Smith is in jail and has 1 dollar; he can get out on bail if he has 8 dollars. A guard agrees to make a series of bets with him. If Smith bets A dollars, he wins A dollars with probability .4 and loses A dollars with probability .6. Find the probability that he wins 8 dollars before losing all of his money if

(a) he bets 1 dollar each time (timid strategy).

\[P = \frac { 1-{ (\frac { q }{ p } ) }^{ s } }{ 1-{ (\frac { q }{ p } ) }^{ M } } \]

\[P = \frac { 1-{ (\frac { 0.6 }{ 0.4 } ) }^{ 1 } }{ 1-{ (\frac { 0.6 }{ 0.4 } ) }^{ 8 } } \]

p <- 0.4
q <- 0.6
r<- q/p
s <- 1
M <- 8

for(n in s:M) {
  P <- round( (1-r^n)/(1-r^M), 4)
  print(P)
} 
## [1] 0.0203
## [1] 0.0508
## [1] 0.0964
## [1] 0.1649
## [1] 0.2677
## [1] 0.4219
## [1] 0.6531
## [1] 1

hence \(P_{timid}\) = 0.0203

(b) he bets, each time, as much as possible but not more than necessary to bring his fortune up to 8 dollars (bold strategy).

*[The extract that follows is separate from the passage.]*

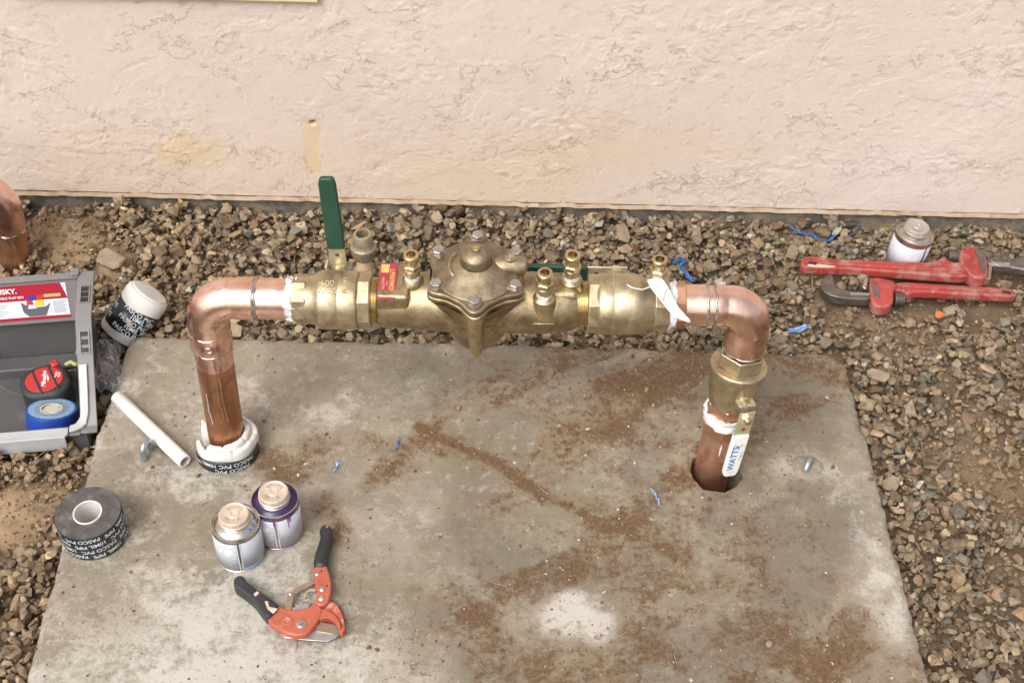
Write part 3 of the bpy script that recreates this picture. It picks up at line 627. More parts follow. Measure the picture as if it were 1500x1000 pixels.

Here Smith bets the entire amount (up to 8). If he wins, he will follow the following sequence: 1,2,4,8.

He starts with 1 dollar and must win 3 times in a row with probability 0.4. So, the probability of 3 successes in a row is

\(P_{bold}\) = \((0.4)^3\) = 0.064

(c) Which strategy gives Smith the better chance of getting out of jail?

The bold strategy seems better as compared to timid strategy for Smith to come out of jail.